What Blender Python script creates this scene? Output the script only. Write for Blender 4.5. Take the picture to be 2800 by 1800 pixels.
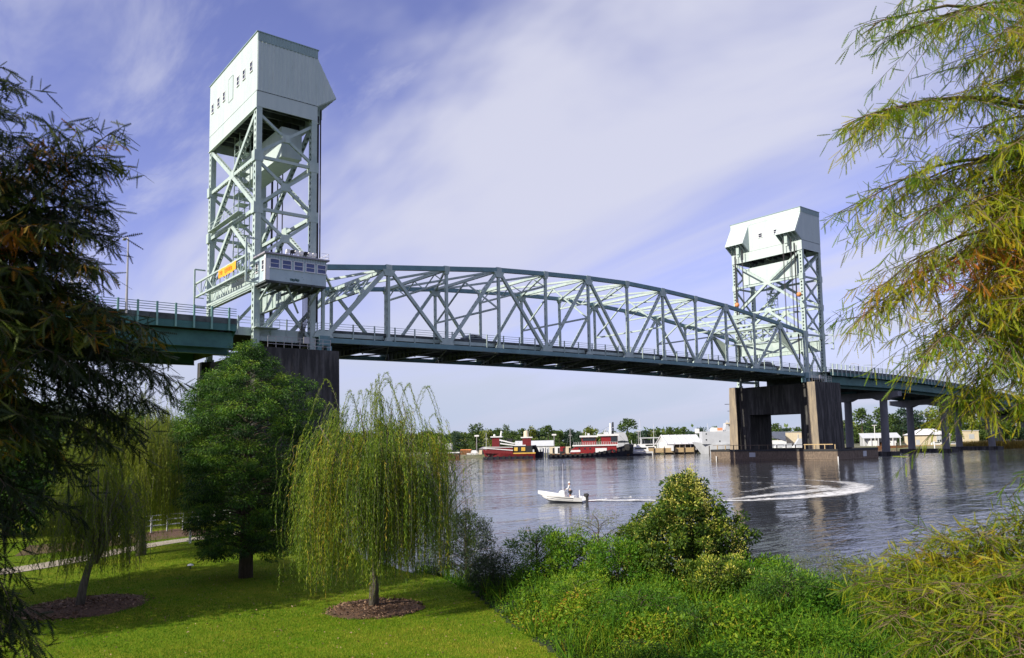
import bpy, math, random
import numpy as np
from mathutils import Vector, Matrix
sc = bpy.context.scene
for _o in list(bpy.data.objects): bpy.data.objects.remove(_o)
random.seed(7); rng = np.random.default_rng(11)
PI = math.pi; R_ = math.radians

# ------------------------------------------------------------------ camera
CAM = np.array([-45.532, -104.727, 6.36])
YAW, PITCH, ROLL = R_(40.3963), R_(4.9994), R_(-1.1463)
FW = np.array([math.sin(YAW)*math.cos(PITCH), math.cos(YAW)*math.cos(PITCH), math.sin(PITCH)])
_r = np.array([math.cos(YAW), -math.sin(YAW), 0.]); _u = np.cross(_r, FW)
RT = math.cos(ROLL)*_r + math.sin(ROLL)*_u; UP = -math.sin(ROLL)*_r + math.cos(ROLL)*_u
cd = bpy.data.cameras.new('camera'); cam = bpy.data.objects.new('camera', cd)
sc.collection.objects.link(cam); sc.camera = cam
M = Matrix(((RT[0], UP[0], -FW[0], CAM[0]), (RT[1], UP[1], -FW[1], CAM[1]), (RT[2], UP[2], -FW[2], CAM[2]), (0, 0, 0, 1)))
cam.matrix_world = M
cd.sensor_fit = 'HORIZONTAL'; cd.sensor_width = 36; cd.lens = 27.153
cd.shift_x = -0.0431; cd.shift_y = 0.0432; cd.clip_start = 0.2; cd.clip_end = 6000

# ------------------------------------------------------------------ light
SUN_EL, SUN_AZ = R_(34), R_(-88.5)            # azimuth clockwise from +Y
sd = bpy.data.lights.new('sun', 'SUN'); sun = bpy.data.objects.new('sun', sd); sc.collection.objects.link(sun)
sd.energy = 5.0; sd.angle = R_(0.53); sd.color = (1.0, 0.93, 0.80)
sv = Vector((math.sin(SUN_AZ)*math.cos(SUN_EL), math.cos(SUN_AZ)*math.cos(SUN_EL), math.sin(SUN_EL)))
sun.rotation_euler = sv.to_track_quat('Z', 'Y').to_euler()

w = bpy.data.worlds.new('World'); sc.world = w; w.use_nodes = True
nt = w.node_tree; nt.nodes.clear(); N = nt.nodes.new; LK = nt.links.new
out = N('ShaderNodeOutputWorld'); bg = N('ShaderNodeBackground'); bg.inputs['Strength'].default_value = 0.12
sky = N('ShaderNodeTexSky'); sky.sky_type = 'NISHITA'; sky.sun_disc = False
sky.sun_elevation = SUN_EL; sky.sun_rotation = SUN_AZ % (2*PI); sky.altitude = 0; sky.air_density = 1.0; sky.dust_density = 0.4; sky.ozone_density = 3.5
tc = N('ShaderNodeTexCoord'); sep = N('ShaderNodeSeparateXYZ'); LK(tc.outputs['Generated'], sep.inputs[0])
def mth(op, a, b=None, c=None, clamp=False):
    n = N('ShaderNodeMath'); n.operation = op; n.use_clamp = clamp
    for i, v in enumerate((a, b, c)):
        if v is None: continue
        if isinstance(v, (int, float)): n.inputs[i].default_value = v
        else: LK(v, n.inputs[i])
    return n.outputs[0]
zz = mth('MAXIMUM', sep.outputs[2], 0.0); zp = mth('ADD', zz, 0.16)
px_, py_ = mth('DIVIDE', sep.outputs[0], zp), mth('DIVIDE', sep.outputs[1], zp)
cmb = N('ShaderNodeCombineXYZ'); LK(px_, cmb.inputs[0]); LK(py_, cmb.inputs[1])
def clouds(loc, rot, scl, scale, detail, rough, lo, hi, dist=0.0):
    mp = N('ShaderNodeMapping'); LK(cmb.outputs[0], mp.inputs['Vector'])
    mp.inputs['Location'].default_value = loc; mp.inputs['Rotation'].default_value = (0, 0, R_(rot)); mp.inputs['Scale'].default_value = scl
    nz = N('ShaderNodeTexNoise'); LK(mp.outputs[0], nz.inputs['Vector'])
    nz.inputs['Scale'].default_value = scale; nz.inputs['Detail'].default_value = detail; nz.inputs['Roughness'].default_value = rough; nz.inputs['Distortion'].default_value = dist
    mr = N('ShaderNodeMapRange'); mr.interpolation_type = 'SMOOTHSTEP'; LK(nz.outputs['Fac'], mr.inputs[0]); mr.inputs[1].default_value = lo; mr.inputs[2].default_value = hi
    return mr.outputs[0]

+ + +

What the exercise asks: Copy each line exactly, and leave the pictures out of your copy.

Reply:
What Blender Python script creates this scene? Output the script only. Write for Blender 4.5. Take the picture to be 2800 by 1800 pixels.
import bpy, math, random
import numpy as np
from mathutils import Vector, Matrix
sc = bpy.context.scene
for _o in list(bpy.data.objects): bpy.data.objects.remove(_o)
random.seed(7); rng = np.random.default_rng(11)
PI = math.pi; R_ = math.radians

# ------------------------------------------------------------------ camera
CAM = np.array([-45.532, -104.727, 6.36])
YAW, PITCH, ROLL = R_(40.3963), R_(4.9994), R_(-1.1463)
FW = np.array([math.sin(YAW)*math.cos(PITCH), math.cos(YAW)*math.cos(PITCH), math.sin(PITCH)])
_r = np.array([math.cos(YAW), -math.sin(YAW), 0.]); _u = np.cross(_r, FW)
RT = math.cos(ROLL)*_r + math.sin(ROLL)*_u; UP = -math.sin(ROLL)*_r + math.cos(ROLL)*_u
cd = bpy.data.cameras.new('camera'); cam = bpy.data.objects.new('camera', cd)
sc.collection.objects.link(cam); sc.camera = cam
M = Matrix(((RT[0], UP[0], -FW[0], CAM[0]), (RT[1], UP[1], -FW[1], CAM[1]), (RT[2], UP[2], -FW[2], CAM[2]), (0, 0, 0, 1)))
cam.matrix_world = M
cd.sensor_fit = 'HORIZONTAL'; cd.sensor_width = 36; cd.lens = 27.153
cd.shift_x = -0.0431; cd.shift_y = 0.0432; cd.clip_start = 0.2; cd.clip_end = 6000

# ------------------------------------------------------------------ light
SUN_EL, SUN_AZ = R_(34), R_(-88.5)            # azimuth clockwise from +Y
sd = bpy.data.lights.new('sun', 'SUN'); sun = bpy.data.objects.new('sun', sd); sc.collection.objects.link(sun)
sd.energy = 5.0; sd.angle = R_(0.53); sd.color = (1.0, 0.93, 0.80)
sv = Vector((math.sin(SUN_AZ)*math.cos(SUN_EL), math.cos(SUN_AZ)*math.cos(SUN_EL), math.sin(SUN_EL)))
sun.rotation_euler = sv.to_track_quat('Z', 'Y').to_euler()

w = bpy.data.worlds.new('World'); sc.world = w; w.use_nodes = True
nt = w.node_tree; nt.nodes.clear(); N = nt.nodes.new; LK = nt.links.new
out = N('ShaderNodeOutputWorld'); bg = N('ShaderNodeBackground'); bg.inputs['Strength'].default_value = 0.12
sky = N('ShaderNodeTexSky'); sky.sky_type = 'NISHITA'; sky.sun_disc = False
sky.sun_elevation = SUN_EL; sky.sun_rotation = SUN_AZ % (2*PI); sky.altitude = 0; sky.air_density = 1.0; sky.dust_density = 0.4; sky.ozone_density = 3.5
tc = N('ShaderNodeTexCoord'); sep = N('ShaderNodeSeparateXYZ'); LK(tc.outputs['Generated'], sep.inputs[0])
def mth(op, a, b=None, c=None, clamp=False):
    n = N('ShaderNodeMath'); n.operation = op; n.use_clamp = clamp
    for i, v in enumerate((a, b, c)):
        if v is None: continue
        if isinstance(v, (int, float)): n.inputs[i].default_value = v
        else: LK(v, n.inputs[i])
    return n.outputs[0]
zz = mth('MAXIMUM', sep.outputs[2], 0.0); zp = mth('ADD', zz, 0.16)
px_, py_ = mth('DIVIDE', sep.outputs[0], zp), mth('DIVIDE', sep.outputs[1], zp)
cmb = N('ShaderNodeCombineXYZ'); LK(px_, cmb.inputs[0]); LK(py_, cmb.inputs[1])
def clouds(loc, rot, scl, scale, detail, rough, lo, hi, dist=0.0):
    mp = N('ShaderNodeMapping'); LK(cmb.outputs[0], mp.inputs['Vector'])
    mp.inputs['Location'].default_value = loc; mp.inputs['Rotation'].default_value = (0, 0, R_(rot)); mp.inputs['Scale'].default_value = scl
    nz = N('ShaderNodeTexNoise'); LK(mp.outputs[0], nz.inputs['Vector'])
    nz.inputs['Scale'].default_value = scale; nz.inputs['Detail'].default_value = detail; nz.inputs['Roughness'].default_value = rough; nz.inputs['Distortion'].default_value = dist
    mr = N('ShaderNodeMapRange'); mr.interpolation_type = 'SMOOTHSTEP'; LK(nz.outputs['Fac'], mr.inputs[0]); mr.inputs[1].default_value = lo; mr.inputs[2].default_value = hi
    return mr.outputs[0]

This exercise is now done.